Unless proper monitoring was ensured, expected results would continue to elude policy planners. With monitoring comes evaluation automatically that can be employed to systematically measure and assess work related activities especially when they are development related. Lieutenant Governor, Girish Chandra Murmu therefore, has rightly stressed upon close monitoring of developmental works and their speedy execution. It was only by means of effective monitoring that progress of implementation of a project and works related thereto and outputs in a systematic manner that desired results were achieved. Are any changes needed, are any difficulties encountered or again, was any wilful slow pace in works being resorted to, could only be ascertained by effective monitoring and keeping a detailed account thereof. Since as per experience, the element of funds and absence of their timely releasing very often results in spoilsport, regular monitoring would take care of that too so that development works did not suffer.
It is an established fact that while sitting in cosy environs of offices, monitoring and assessment could not be done in the real sense, it was imperative, therefore, that respective higher authorities in person, paid field visits at regular intervals so as to check whether projects were being implemented effectively which were likely to have a measurable impact. It is, therefore, in the fitness of things that the Lt. Governor has desired that Administrative Secretaries to do the job as was decided in a high level meeting of Administrative Secretaries which he chaired recently. Most of the projects and works related to them run into rough weather and ultimately, lead to cost escalation which could effectively be checked and even prevented should there be a monitoring structure in existence to assess work activities, how much was planned and targeted to be completed and whether motivational pushes and briefs were required to be given to frontline workers to ensure adherence to timelines and at the same time maintaining qualities. Most of the projects are unfortunately running into initial hiccups and in the absence of proper attention and regular monitoring, end up in closures or abandoned or half done to revive whom, the lethargy of officialdom takes usually longer time and it costs much more than estimated cost even on higher side estimations.
At least, minimum one field visit on weekly basis, as advised by the Lt. Governor would definitely result in getting first hand appraisal of the status and the fate of a particular development work and sort out difficulties, if any. On the other hand, it is generally observed that in most of such works which are Centrally sponsored under national flagship schemes, local coordination was missing which delayed the reaping of benefits from them for the targeted sections of the society. Since such schemes on a wider perspective, were also developmental in nature and for the benefit of the people in the Union Territory , it should be mandatory to treat those works at par with the ones sponsored by the UT Government.
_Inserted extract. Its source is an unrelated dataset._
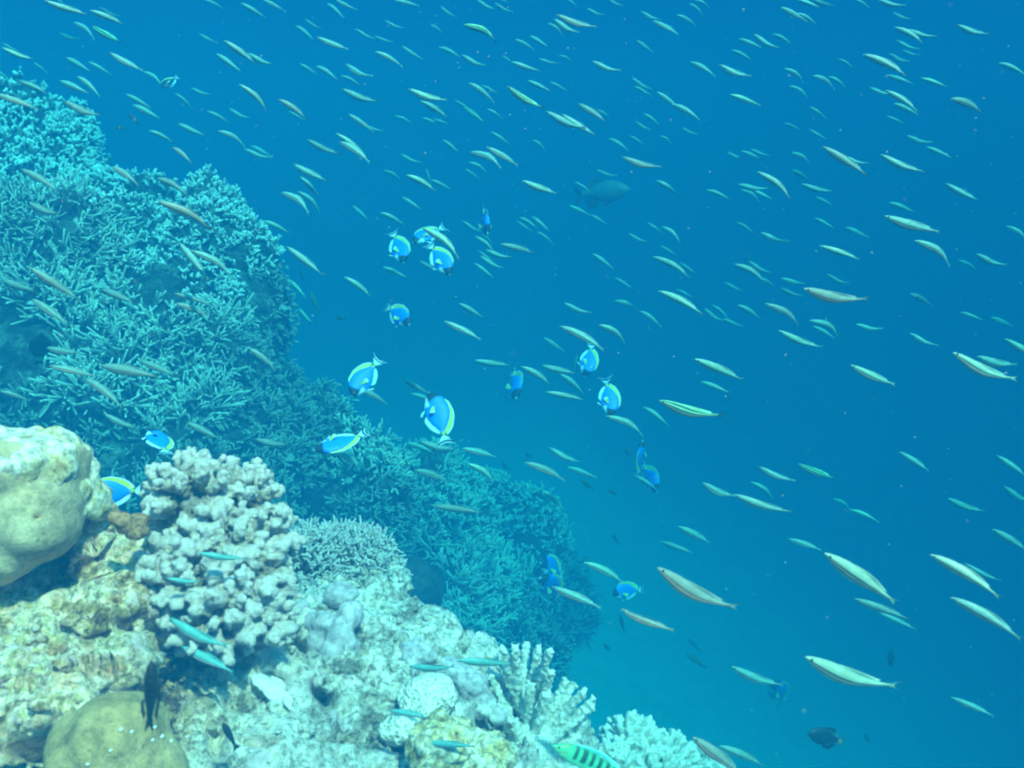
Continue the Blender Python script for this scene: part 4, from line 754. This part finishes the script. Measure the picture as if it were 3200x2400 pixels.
for i, (m_, t_, d, sg, up, ro, lab) in enumerate(TG):
    o = proto if i == 0 else copy_thing(proto); orient(o, m_, t_, d, d * math.dist(m_, t_) / 3200 / F / FORE.get(i, .92), sg, up, ro); tag(o, lab, 'fish', 'blue surgeonfish feeding along the reef')
    if i == 19:      # same species turned away: its shade is darkened into the body colour
        for ch in list(o.children):
            if ch.name.startswith('body'):
                ch.data = ch.data.copy(); a = ch.data.color_attributes['col']; q = np.empty(len(ch.data.vertices) * 4, np.float32); a.data.foreach_get('color', q); q = q.reshape(-1, 4); q[:, :3] *= [.3, .06, .06]; a.data.foreach_set('color', q.reshape(-1))

# ---- single fish of other kinds
def deep_fish(name, top, bot, wid, colf, fins, xe, label, m_, t_, d, L, sign=1, up=(0, 1), roll=0, eye=(.38, .04, .06, .02), group=None):
    r = empty(name, (0, 0, 0)); b = fish_body('body', top, bot, wid, .5, xe, 40, 24, None, colf); link('body', b, m_vc, r)
    for nm, base, outer, cols in fins: link(nm, fin(nm, base, outer, .014, None, cols, rows=5), m_vc, r)
    for s in (1, -1): link('eye', one_eye('eye', eye[0], eye[1], s * eye[2], eye[3]), m_eye, r)
    orient(r, m_, t_, d, L, sign, up, roll); return tag(r, label, 'fish', group)
G1, G2 = np.array([.10, .14, .14]), np.array([.03, .045, .05])
def grey_col(X, Z, Y, v):
    c = np.tile(G1, (len(X), 1)); s = (.5 + .5 * np.sin(X * 160) * np.sin(Z * 160))[:, None]; c = c * (.75 + .5 * s)
    g = (sstep(.36, .48, X) * (1 - sstep(-.08, -.02, Z)))[:, None]; return c * (1 - g) + np.array([.35, .42, .42]) * g
two = ([0, 1], [G2, G2])
deep_fish('grey_snapper', [(0, .0), (.08, .07), (.2, .15), (.4, .20), (.6, .18), (.8, .09), (1, .045)], [(0, -.02), (.08, -.07), (.2, -.13), (.4, -.17), (.6, -.16), (.8, -.08), (1, -.04)], [(0, .02), (.2, .08), (.5, .09), (1, .02)], grey_col,
 [('dorsal_fin', [(.25, .14), (.1, .18), (-.1, .17), (-.25, .09)], [(.2, .17), (.05, .23), (-.15, .23), (-.32, .12)], two), ('anal_fin', [(-.05, -.15), (-.15, -.12), (-.25, -.07)], [(-.12, -.27), (-.24, -.24), (-.30, -.10)], two),
  ('pelvic_fin', [(.22, -.15), (.16, -.16), (.12, -.16)], [(.10, -.22), (.06, -.24), (.04, -.20)], two), ('pectoral_fin', [(.2, -.01), (.19, -.04), (.18, -.07)], [(.06, -.10), (.03, -.13), (.06, -.16)], two),
  ('tail_fin', [(-.34, -.04), (-.345, 0), (-.34, .045)], [(-.50, -.26), (-.42, -.02), (-.48, .16)], two)], -.35,
 'big dim grey fish with a dark forked tail, facing right in open water', (1972, 592), (1790, 612), 5.6, .352, 1, (0, 1), 0, (.36, .045, .06, .016))
K1 = np.array([.018, .022, .02])
def black_col(X, Z, Y, v): return np.tile(K1, (len(X), 1)) * (1 + .4 * np.sin(X[:, None] * 70))
kf = ([0, 1], [K1, K1]); of = ([0, .3, 1], [np.array([.5, .25, .05])] * 3)
DT = [(0, .0), (.08, .08), (.2, .16), (.4, .21), (.6, .20), (.8, .11), (1, .05)]; DB = [(0, -.02), (.08, -.08), (.2, -.15), (.4, -.20), (.6, -.19), (.8, -.10), (1, -.045)]; DW = [(0, .02), (.2, .07), (.5, .08), (1, .02)]
def damsel_fins(tc_=kf):
    return [('dorsal_fin', [(.22, .16), (.05, .20), (-.12, .18), (-.28, .08)], [(.18, .18), (.0, .25), (-.2, .25), (-.33, .13)], kf), ('anal_fin', [(.05, -.19), (-.1, -.17), (-.25, -.08)], [(.0, -.24), (-.18, -.26), (-.31, -.12)], kf),
            ('tail_fin', [(-.34, -.045), (-.345, 0), (-.34, .05)], [(-.50, -.12), (-.47, 0), (-.50, .12)], tc_)]
deep_fish('dark_triggerfish', DT, DB, DW, black_col, damsel_fins(of), -.35, 'dark oval fish with an orange tail low in the open blue water', (2524, 2290), (2634, 2318), 2.2, .087, 1, (.15, 1), 0)
deep_fish('black_damselfish', DT, DB, DW, black_col, damsel_fins(), -.35, 'faint dark round fish seen head-on at the lower right', (2780, 2060), (2792, 2054), 3.6, .13, 1, (0, 1), 0)
f_ = np.array([.05, .05, .025]); bf_ = ([0, 1], [K1, f_])
deep_fish('black_damselfish', [(0, .0), (.1, .05), (.3, .08), (.6, .08), (.85, .04), (1, .03)], [(0, -.01), (.1, -.05), (.3, -.08), (.6, -.07), (.85, -.04), (1, -.03)], [(0, .02), (.12, .08), (.3, .105), (.6, .08), (.85, .035), (1, .015)], black_col,
 [('dorsal_fin', [(.22, .07), (.0, .08), (-.25, .05)], [(.18, .10), (-.05, .11), (-.33, .08)], kf), ('tail_fin', [(-.28, -.03), (-.285, 0), (-.28, .03)], [(-.50, -.05), (-.40, 0), (-.50, .05)], kf),
  ('anal_fin', [(-.02, -.07), (-.1, -.07), (-.25, -.05)], [(-.06, -.10), (-.18, -.10), (-.32, -.07)], kf)], -.30,
 'black fish seen from above hanging over the olive boulder coral', (474, 2066), (466, 2290), .80, .064, 1, (.55, .3), 0, (.40, .02, .06, .015))
deep_fish('black_damselfish', [(0, .0), (.1, .06), (.3, .11), (.6, .09), (1, .03)], [(0, -.01), (.1, -.06), (.3, -.11), (.6, -.08), (1, -.03)], [(0, .02), (.12, .06), (.3, .08), (.6, .06), (1, .015)], black_col, damsel_fins()[2:], -.34,
 'tiny black fish heading up over the pale rubble, lower left', (696, 2258), (741, 2342), 1.15, .039, 1, (.8, .5), 30)
def pen_col(X, Z, Y, v):
    c = np.tile(K1 * 1.5, (len(X), 1)); g = (1 - sstep(-.25, -.2, X))[:, None]; return c * (1 - g) + np.array([.5, .5, .2]) * g
deep_fish('dark_butterflyfish', [(0, .0), (.1, .1), (.3, .24), (.6, .26), (.85, .12), (1, .05)], [(0, -.02), (.1, -.1), (.3, -.24), (.6, -.25), (.85, -.10), (1, -.05)], [(0, .02), (.3, .07), (1, .02)], pen_col, damsel_fins()[2:], -.36,
 'dark disc-shaped fish with a pale rear edge in the left hollow', (128, 1040), (122, 1140), 2.9, .12, 1, (-.9, .2), 35)
GR, BAR = np.array([.12, .62, .28]), np.array([.03, .10, .06])
def wr_col(X, Z, Y, v):
    c = np.tile(GR, (len(X), 1)); c = c * (1 - .35 * sstep(.3, 1, v)[:, None]) + np.array([.4, .75, .45]) * .5 * (1 - sstep(-1, -.2, v))[:, None]
    ph = (.26 - X) / .105; b = ((ph > -.1) & (ph < 5.6)) * sstep(.30, .5, .5 + .5 * np.cos((ph - .35) * 2 * np.pi)) * sstep(-.55, -.3, v) * (1 - .2 * sstep(.75, .9, v)); b = b[:, None]
    c = c * (1 - b) + BAR * b
    h = ((X > .3) * sstep(.55, .75, .5 + .5 * np.sin(X * 60 + Z * 90)))[:, None] * .55; return c * (1 - h) + np.array([.45, .30, .12]) * h
gf = ([0, .5, 1], [GR * .7, np.array([.1, .5, .6]), np.array([.3, .8, .7])])
deep_fish('striped_wrasse', [(0, .0), (.06, .035), (.15, .075), (.3, .108), (.5, .11), (.75, .075), (1, .045)], [(0, -.012), (.06, -.04), (.15, -.07), (.3, -.10), (.5, -.105), (.75, -.07), (1, -.045)], [(0, .012), (.15, .045), (.4, .06), (.8, .03), (1, .015)], wr_col,
 [('dorsal_fin', [(.28, .09), (.1, .105), (-.1, .095), (-.3, .05)], [(.26, .115), (.06, .14), (-.14, .135), (-.34, .09)], gf), ('anal_fin', [(.0, -.10), (-.15, -.08), (-.3, -.05)], [(-.04, -.135), (-.19, -.12), (-.34, -.085)], gf),
  ('tail_fin', [(-.37, -.045), (-.375, 0), (-.37, .045)], [(-.50, -.10), (-.485, 0), (-.50, .10)], gf), ('pectoral_fin', [(.24, -.0), (.235, -.02), (.23, -.04)], [(.12, -.02), (.10, -.05), (.13, -.08)], ([0, 1], [GR, np.array([.3, .7, .6])]))], -.38,
 'green fish with dark bars at the bottom edge between the white corals', (1726, 2328), (1962, 2432), 1.36, .122, 1, (.25, 1), 0, (.43, .012, .03, .012))
# ---- faint olive fish over the slope
OL = np.array([.07, .09, .03])
def ol_col(X, Z, Y, v): return np.tile(OL, (len(X), 1))
olf = ([0, 1], [OL, OL])
ob = fish_body('olive_fish', [(0, .0), (.15, .07), (.4, .12), (.7, .08), (1, .035)], [(0, -.01), (.15, -.07), (.4, -.12), (.7, -.08), (1, -.035)], [(0, .02), (.3, .06), (1, .02)], .5, -.36, 20, 12, None, ol_col); ob.materials.append(m_vc)
ot = fin('tail_fin', [(-.35, -.03), (-.355, 0), (-.35, .03)], [(-.50, -.09), (-.44, 0), (-.50, .09)], .01, None, olf); ot.materials.append(m_vc)
OLF = [(398, 352, 438, 392, 'near the upper left between two slender fish'), (358, 396, 402, 404, 'above the rounded coral dome'), (934, 838, 950, 880, 'right of the dome edge'), (968, 908, 1000, 985, 'below the bright slender fish by the dome'), (1046, 988, 1082, 998, 'left of the black-faced blue fish'),
 (1338, 1420, 1352, 1462, 'beneath the middle blue fish'), (1640, 1416, 1662, 1430, 'in open water above the ridge end'), (1568, 1444, 1592, 1472, 'just over the far coral hump'), (1816, 1500, 1856, 1530, 'left of the dim dark-headed blue fish'), (1902, 1532, 1928, 1546, 'under the dim dark-headed blue fish'),
 (1952, 1400, 1968, 1424, 'left of the edge-on blue fish'), (1912, 1668, 1936, 1702, 'in the water right of the ridge'), (1936, 1920, 1952, 1978, 'standing upright over the pale sea floor'), (1738, 2008, 1788, 2038, 'above the white finger coral'), (1886, 2014, 1910, 2034, 'just right of the white finger coral top'), (2150, 1995, 2190, 2035, 'left one of the faint pair over the sand'), (2144, 2040, 2210, 2090, 'lower one of the faint pair over the sand'), (2700, 2290, 2724, 2330, 'low at the right beyond the orange-tailed fish')]
for i, (a, b_, c, d_, w) in enumerate(OLF):
    o = bpy.data.objects.new('olive_fish', ob); C.objects.link(o); q = bpy.data.objects.new('tail_fin', ot); C.objects.link(q); q.parent = o
    orient(o, (a, b_), (c, d_), 3.9 + (i % 4) * .3, .09, 1, (.4, 1), 15); tag(o, 'faint olive fish ' + w, 'fish', 'faint olive fish over the drop-off')

# ================================================================== drifting specks
k = 1500; dd = 0.5 + 3.5 * rng.random(k) ** .8; px = rng.uniform(-300, 3500, k); py = rng.uniform(-200, 2600, k)
keep = ~((px < 1900) & (py > 500) & (py > 500 + (px - 200) * .9) & (dd > 1.0)); px, py, dd = px[keep], py[keep], dd[keep]; k = len(px)
V0, F0 = ico(1); cen_ = np.array([S(a, b_, c)[:] for a, b_, c in zip(px, py, dd)]); rr = .00035 + .0008 * rng.random(k) ** 3; rr *= np.clip(dd, .6, 2.2) / 1.5
Vp = V0[None] * rr[:, None, None] * (1 + .5 * rng.random((k, 1, 3))) + cen_[:, None]
m_sp = plain_mat('speck', (.42, .44, .4), .7, .2)
tag(link('drifting_specks', mesh_from('drifting_specks', Vp.reshape(-1, 3), [(F0[None] + (np.arange(k) * len(V0))[:, None, None]).reshape(-1, 3)]), m_sp), 'tiny pale specks drifting in the water', 'specks', kind='stuff')

# ================================================================== the water itself (haze)
def haze_box(x0, x1, y0, y1, z0, z1):
    bm = bmesh.new(); bmesh.ops.create_cube(bm, size=1)
    for v in bm.verts: v.co = Vector(((x0 + x1) / 2 + v.co.x * (x1 - x0), (y0 + y1) / 2 + v.co.y * (y1 - y0), (z0 + z1) / 2 + v.co.z * (z1 - z0)))
    me = bpy.data.meshes.new('haze'); bm.to_mesh(me); bm.free()
    m = bpy.data.materials.new('water_haze'); m.use_nodes = True; t = m.node_tree; t.nodes.clear()
    o_ = t.nodes.new('ShaderNodeOutputMaterial'); v = t.nodes.new('ShaderNodeVolumePrincipled'); t.links.new(v.outputs[0], o_.inputs['Volume'])
    v.inputs['Color'].default_value = (*HAZE_COL, 1); v.inputs['Absorption Color'].default_value = (*HAZE_ABS, 1)
    v.inputs['Density'].default_value = HAZE_D; v.inputs['Anisotropy'].default_value = -0.35
    tag(link('haze', me, m), kind='stuff')
HAZE_COL, HAZE_ABS, HAZE_D = (0.0013, 0.052, 0.112), (0.0, 0.54, 0.573), 0.73
haze_box(-16, 31, -7, 51, -20, 1.0)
One more important thing which was needed the most, was interaction with the people to get to know from the actual area of execution of a particular work about how they felt about the particular project and their views about them. Earmarking half of the days from out of the otherwise “hectic” office schedule by Administrative Secretaries and HoDs for meeting people in the Secretariat and HoD offices and appropriate time for meeting public representatives, were measures to bridge the deficit of trust between the public and the bureaucracy and remove the apprehensions that grievances and nature of problems were not heard and resolved. Public delivery mechanism needed to be toned up, files movement between tables at individuals’ will needed to be viewed seriously and replaced by a system of what is known as “file tracking” or what time at which table or authority, did the file take to move. Last but not the least, decisions making process should be toned up, improved and any shortcomings viewed as incompetence of a particular authority, only then holistic development of the UT of Jammu and Kashmir could be made possible.